Under Kuhn, baseball regained parity with the NFL. His reward was an ‘80s firing. “What’s dumber than football’s dumbest owner?” said Orioles don Edward Bennett Williams. “Baseball’s smartest owner.” Some writers seemed as dumb. Kuhn was formal: how old-timey. A devout Catholic: how bourgeois. A model family man: how square. His foil was Marvin Miller, firebrand players union leader. The New York Times, among others, never forgave Bowie, then or now. Forgetting nothing, it learned nothing, too.
Recently sports economist Andrew Zimbalist bayed that Kuhn “never did anything enlightening.” He must have lived on another 1969-84 planet.
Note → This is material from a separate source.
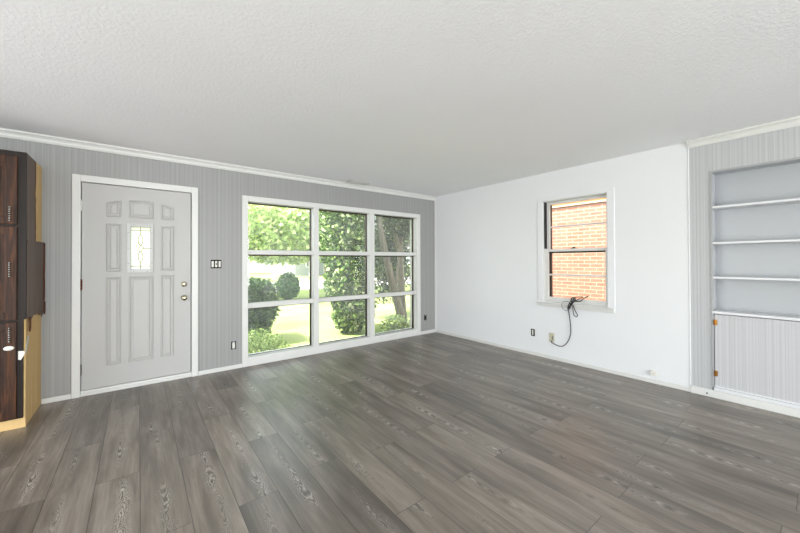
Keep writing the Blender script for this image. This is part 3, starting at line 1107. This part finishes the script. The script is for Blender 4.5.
# ceiling register
r = thing(root('ceiling_vent', (2.54, 4.27, HC)), 'white louvred ceiling vent above the picture window', 'vent')
bm = BM()
for x0, x1, y0, y1 in ((2.37, 2.71, 4.205, 4.222), (2.37, 2.71, 4.318, 4.335), (2.37, 2.388, 4.205, 4.335), (2.692, 2.71, 4.205, 4.335)):
    box(bm, x0, x1, y0, y1, HC - 0.010, HC - 0.0005, 0.002)
obj('frame', bm, MT['vent'], r)
bm = box(BM(), 2.386, 2.694, 4.22, 4.32, HC - 0.003, HC - 0.0005)
obj('duct_opening', bm, MT['hole'], r)
for k in range(5):
    y = 4.230 + k * 0.0195
    bm = BM()
    prism(bm, [(y, HC - 0.003), (y + 0.004, HC - 0.003), (y + 0.014, HC - 0.011), (y + 0.011, HC - 0.012)], lambda p: Vector((2.387, p[0], p[1])), lambda p: Vector((2.693, p[0], p[1])))
    obj('louvre', bm, MT['vent'], r)

# ------------------------------------------------------------------ outdoors
GZ = -0.30
bm = BM()
box(bm, -60, 90, YB + 0.25, 120, GZ - 0.3, GZ)
box(bm, XR + 0.45, 90, -30, YB + 0.25, GZ - 0.3, GZ)
o = obj('lawn', bm, MT['lawn'])
o['kind'] = 'structure'
thing(o, 'sunlit front lawn beyond the picture window', 'lawn')
bm = box(BM(), -60, 90, 18.0, 26.0, GZ - 0.1, GZ + 0.012)
struct(obj('street', bm, MT['concrete']), 'pale sunlit street beyond the front lawn', 'street')
bm = box(BM(), XL - WT, XR + WT, YR - WT, YB + WT, GZ - 0.3, -0.121)
struct(obj('foundation', bm, MT['concrete']), 'concrete footing under the room', 'foundation')
bm = box(BM(), 0.9, 5.6, YB + 0.26, 5.9, GZ - 0.05, GZ + 0.03, 0.02)
struct(obj('flower_bed', bm, MT['soil']), 'dark planting bed under the picture window', 'flower bed')


def leaves(name, n, sampler, size, mat, parent, seed, aspect=0.55, droop=0.0):
    rs = np.random.RandomState(seed)
    c = sampler(rs, n)
    n = len(c)
    d = rs.normal(size=(n, 3))
    d[:, 2] -= droop
    d /= np.linalg.norm(d, axis=1)[:, None]
    e = rs.normal(size=(n, 3))
    s = np.cross(d, e)
    s /= np.linalg.norm(s, axis=1)[:, None] + 1e-9
    nn = np.cross(d, s)
    L = size * rs.uniform(0.65, 1.3, size=(n, 1))
    a = c - d * L * 0.5
    b = c + d * L * 0.5
    m = c + d * L * 0.03
    l = m + s * L * aspect * 0.5 + nn * L * 0.10
    r_ = m - s * L * aspect * 0.5 + nn * L * 0.10
    V = np.stack([a, l, b, r_], axis=1).reshape(-1, 3)
    idx = np.arange(n) * 4
    F = np.concatenate([np.stack([idx, idx + 1, idx + 2], 1), np.stack([idx, idx + 2, idx + 3], 1)])
    me = bpy.data.meshes.new(name)
    me.from_pydata(V.tolist(), [], F.tolist())
    me.materials.append(mat)
    o_ = bpy.data.objects.new(name, me)
    COL.objects.link(o_)
    if parent:
        o_.parent = parent
        o_.matrix_parent_inverse = Matrix.Translation(parent.location).inverted()
    return o_


def ellipsoid(c, r, lump=0.15, inner=0.55, zmin=None, power=2.0, nl=14, seed=1):
    """points in a lumpy shell; power > 2 squares the outline"""
    c, r = np.array(c), np.array(r)
    lr = np.random.RandomState(seed)
    ld = lr.normal(size=(nl, 3))
    ld /= np.linalg.norm(ld, axis=1)[:, None]
    la = lr.uniform(-lump, lump, nl)

    def f_(rs, n):
        d = rs.normal(size=(n, 3))
        d /= np.linalg.norm(d, axis=1)[:, None]
        bump_ = 1 + (np.exp(-(1 - d @ ld.T) * 7) * la).sum(1)
        rad = rs.uniform(inner ** 2, 1, n) ** 0.5 * bump_
        if power != 2.0:
            rad = rad / (np.abs(d) ** power).sum(1) ** (1 / power)
        p = c + d * rad[:, None] * r
        if zmin is not None:
            p = p[p[:, 2] > zmin]
        return p
    return f_


def clipped(c, r, z0, z1, foot):
    """points in a clipped hedge: a rounded block that narrows to its foot"""
    def f_(rs, n):
        p = rs.uniform(-1, 1, (n * 2, 3))
        edge_ = (np.abs(p) ** 7).sum(1)
        p = p[(edge_ < 1) & ((edge_ > 0.12) | (rs.uniform(size=len(p)) < 0.4))][:n]
        t = (p[:, 2] + 1) / 2
        k = foot + (1 - foot) * np.minimum(t / 0.55, 1)
        return np.stack([c[0] + p[:, 0] * r[0] * k, c[1] + p[:, 1] * r[1] * k, z0 + 0.04 + t * (z1 - z0 - 0.04)], 1) + rs.normal(size=(len(p), 3)) * 0.018
    return f_


def union(*samplers):
    def f_(rs, n):
        k = n // len(samplers)
        return np.concatenate([s(rs, k) for s in samplers])
    return f_


def stems(parent, base, tips, r0, name='stem', mat=None, seed=0):
    rr = random.Random(seed)
    for t in tips:
        b = Vector(base) + Vector((rr.uniform(-.05, .05), rr.uniform(-.05, .05), 0))
        t = Vector(t)
        p = []
        for i in range(6):
            k = i / 5
            q = b.lerp(t, k)
            w = (t - b).length * 0.04 * (0 < i < 5)
            p.append(q + Vector((rr.uniform(-w, w), rr.uniform(-w, w), 0)))
        obj(name, tube(BM(), smoothpath(p, 3), [r0 * (1 - 0.75 * i / 15) for i in range(16)], 8), mat or MT['bark'], parent, True)


def plant(name, loc, label, cat, sampler, n, size, mat, tips, r0, seed, group=None, aspect=0.55, droop=0.0, trunk='stem'):
    r_ = thing(root(name, loc), label, cat, group)
    leaves('foliage', n, sampler, size, mat, r_, seed, aspect, droop)
    stems(r_, (loc[0], loc[1], loc[2] - 0.02), tips, r0, trunk, None, seed)
    return r_


# tall clipped hedge at the left of the window
plant('hedge_bush', (1.6, 7.05, GZ), 'dense dark green squared hedge at the left edge of the picture window', 'bush',
      clipped((1.38, 7.05), (0.82, 0.55), GZ, 0.94, 0.72), 17000, 0.078, MT['leaf_bush'],
      [(1.3, 7.0, 0.6), (1.6, 7.1, 0.7), (1.9, 7.0, 0.6)], 0.025, 11)
plant('low_bush', (1.45, 5.55, GZ), 'low rounded yellow-green bush just outside the left window corner', 'bush',
      ellipsoid((1.36, 5.62, -0.24), (0.70, 0.50, 0.48), 0.08, 0.4, GZ, seed=4), 9000, 0.040, MT['leaf_low'],
      [(1.2, 5.5, -0.02), (1.5, 5.6, 0.0), (1.7, 5.6, -0.05)], 0.015, 12)
plant('round_shrub', (4.92, 13.9, GZ), 'ball-shaped green shrub standing alone on the lawn', 'shrub',
      ellipsoid((4.92, 13.9, 0.24), (0.47, 0.47, 0.52), 0.2, 0.1, GZ, seed=5), 3600, 0.13, MT['leaf_shrub'],
      [(4.75, 13.9, 0.4), (4.9, 13.9, 0.5), (5.1, 13.8, 0.4)], 0.02, 13)
# big variegated shrub in the middle column
plant('variegated_shrub', (3.75, 6.65, GZ), 'big leafy variegated shrub filling the middle of the picture window', 'shrub',
      union(ellipsoid((3.78, 6.55, 0.25), (0.52, 0.45, 0.62), 0.2, 0.3, GZ, seed=61),
            ellipsoid((3.74, 6.65, 0.90), (0.58, 0.50, 0.75), 0.22, 0.3, GZ, seed=6),
            ellipsoid((3.76, 6.75, 1.70), (0.66, 0.52, 0.9), 0.22, 0.3, GZ, seed=7),
            ellipsoid((3.80, 6.85, 2.6), (0.72, 0.6, 0.9), 0.2, 0.3, GZ, seed=8)), 15000, 0.105, MT['leaf_big'],
      [(3.6, 6.6, 1.8), (3.8, 6.7, 2.4), (4.0, 6.7, 2.3), (3.8, 6.7, 1.2)], 0.03, 14, aspect=0.62)
# multi-trunk dark tree in the right column
t = plant('dark_tree', (5.25, 6.75, GZ), 'dark tree with leaning grey trunks at the right of the picture window', 'tree',
          union(ellipsoid((5.75, 7.9, 2.4), (1.35, 0.75, 1.1), 0.2, 0.1, GZ, seed=9),
                ellipsoid((5.60, 7.8, 1.2), (1.05, 0.5, 1.2), 0.25, 0.1, GZ, seed=10),
                ellipsoid((5.2, 6.6, 2.35), (0.55, 0.4, 0.55), 0.25, 0.1, GZ, seed=101)), 12500, 0.10, MT['leaf_dark'],
          [], 0.05, 15, trunk='trunk')
for path, r0 in (
    ([(5.20, 6.60, GZ - 0.02), (5.10, 6.60, 0.10), (4.92, 6.58, 0.6), (4.76, 6.56, 1.1), (4.66, 6.6, 1.6), (4.60, 6.7, 2.2), (4.66, 6.8, 2.9)], 0.11),
    ([(5.36, 6.75, GZ - 0.02), (5.30, 6.75, 0.5), (5.24, 6.72, 1.2), (5.22, 6.70, 1.9), (5.26, 6.75, 2.6), (5.3, 6.8, 3.1)], 0.10),
    ([(5.22, 6.72, 1.45), (5.06, 6.65, 1.85), (5.0, 6.6, 2.3), (5.02, 6.6, 2.8)], 0.06),
    ([(4.95, 6.58, 0.55), (5.02, 6.55, 1.1), (5.06, 6.5, 1.7)], 0.035)):
    sp = smoothpath(path, 5)
    obj('trunk', tube(BM(), sp, [r0 * (1 - 0.45 * i / len(sp)) for i in range(len(sp))], 10), MT['bark'], t, True)
plant('ground_cover', (4.55, 6.0, GZ), 'bright green leafy ground cover at the foot of the dark tree', 'bush',
      ellipsoid((4.52, 6.0, -0.26), (0.42, 0.20, 0.36), 0.2, 0.2, GZ, seed=12), 1800, 0.07, MT['leaf_low'],
      [(4.4, 6.0, -0.05), (4.6, 5.95, -0.05)], 0.008, 17)
# spreading maple over the lawn
mp = plant('maple_tree', (9.2, 19.0, GZ), 'pale green maple spreading over the lawn behind the hedge', 'tree',
           union(ellipsoid((4.6, 14.4, 2.75), (2.6, 1.6, 1.15), 0.25, 0.2, seed=21),
                 ellipsoid((5.1, 15.2, 1.85), (2.4, 1.0, 0.62), 0.3, 0.1, seed=24),
                 ellipsoid((6.6, 17.0, 3.7), (3.4, 2.5, 1.6), 0.25, 0.2, seed=22),
                 ellipsoid((8.0, 17.8, 4.9), (4.2, 3.0, 2.2), 0.25, 0.2, seed=23)), 22000, 0.20, MT['leaf_maple'],
           [], 0.1, 18, aspect=0.8)
for path, r0 in (([(9.2, 19, GZ - 0.02), (9.1, 19, 1.2), (9.0, 18.8, 2.5), (8.5, 18.4, 4.5)], 0.22),
                 ([(9.05, 18.9, 1.9), (7.6, 17.6, 2.6), (6.0, 15.8, 2.8), (4.4, 14.6, 2.6)], 0.10),
                 ([(9.0, 18.8, 2.4), (10.2, 18.5, 3.4), (11.0, 18.2, 4.6)], 0.10)):
    sp = smoothpath(path, 5)
    obj('trunk', tube(BM(), sp, [r0 * (1 - 0.6 * i / len(sp)) for i in range(len(sp))], 10), MT['bark'], mp, True)
# trees and house across the street
for i, (x, y, rx, rz, zc, lb) in enumerate((
        (9.5, 47, 3.6, 3.2, 5.0, 'hazy leafy tree across the street, left behind the far house'),
        (37.0, 48, 4.6, 4.0, 5.2, 'hazy leafy tree across the street, right of the far house'),
        (18.5, 15.5, 2.6, 3.0, 2.6, 'leafy tree standing on the lawn behind the variegated shrub'),
        (11.8, 11.2, 1.9, 2.2, 1.9, 'leafy tree standing on the lawn behind the dark trunks'))):
    plant('garden_tree', (x, y, GZ), lb, 'tree', ellipsoid((x, y, zc), (rx, rx * 0.8, rz), 0.22, 0.35, GZ, seed=30 + i), 4200,
          0.34 if y > 20 else 0.17, MT['leaf_maple'] if y > 20 else MT['leaf_dark'], [(x - 0.6, y, zc), (x + 0.3, y, zc + 0.6)], 0.2, 40 + i, aspect=0.8, trunk='trunk')
plant('far_hedge', (22.0, 31.5, GZ), 'low clipped hedge in front of the far house', 'hedge',
      ellipsoid((21.0, 31.5, 0.25), (5.0, 0.6, 0.55), 0.1, 0.5, GZ, 4, seed=50), 2600, 0.22, MT['leaf_low'], [(20, 31.5, 0.3), (22, 31.5, 0.3)], 0.03, 51)
h = thing(root('far_house', (21.0, 36.0, GZ)), 'pale house with white porch posts across the street', 'house')
bm = box(BM(), 13.5, 29.0, 36.0, 44.0, GZ, 2.7)
obj('wall', bm, MT['siding'], h)
bm = BM()
prism(bm, [(33.6, 2.6), (44.6, 2.6), (39.4, 5.2)], lambda p: Vector((12.9, p[0], p[1])), lambda p: Vector((29.6, p[0], p[1])))
obj('roof', bm, MT['roofing'], h)
for x in (14.5, 17.0, 19.5, 22.0, 24.5, 27.0):
    obj('porch_post', box(BM(), x - 0.14, x + 0.14, 34.0, 34.28, GZ, 2.65, 0.02), MT['trim'], h)
for x in (15.5, 20.6, 25.6):
    wf = obj('window', box(BM(), x - 0.8, x + 0.8, 35.93, 36.0, 0.6, 2.0), MT['trim'], h)
    obj('pane', box(BM(), x - 0.7, x + 0.7, 35.90, 35.94, 0.7, 1.9), MT['roofing'], wf)

# brick house next door
n_ = thing(root('brick_house', (6.8, 2.5, GZ)), 'sunlit orange brick house seen through the small sash window', 'house')
BX = 6.55
obj('brick_wall', box(BM(), BX, BX + 3.0, -6.0, 8.5 - 3.6, GZ, 2.34), MT['brick'], n_)
obj('frieze_board', box(BM(), BX - 0.025, BX + 3.0, -6.0, 4.9, 2.33, 2.62), MT['fascia'], n_, label='peach frieze board')
obj('frieze_trim', box(BM(), BX - 0.030, BX - 0.02, -6.0, 4.9, 2.325, 2.36, 0.005), MT['soffit'], n_, label='cream trim strip')
bm = BM()
prism(bm, [(BX - 0.10, 2.62), (BX - 0.10, 2.70), (BX + 1.6, 3.6), (BX + 3.3, 2.70), (BX + 3.3, 2.62)], lambda p: Vector((p[0], -6.2, p[1])), lambda p: Vector((p[0], 5.1, p[1])))
obj('roof', bm, MT['roofing'], n_)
Having little substance, critics couldn’t recognize it in Kuhn. Emerson wrote of Napoleon, “He was no saint, to use his word, no capuchin, and he is no hero in the high sense.” Neither saint nor hero, Kuhn was a good man who each day went out and did his job.
One day Kuhn will be elected to the Hall of Fame: honoring, among other things, his fine private sense of humor. The last laugh will be on those who could, or would, not grasp his substance: still blind as a bat, deaf as a doorknob, and dim as a burned-out bulb.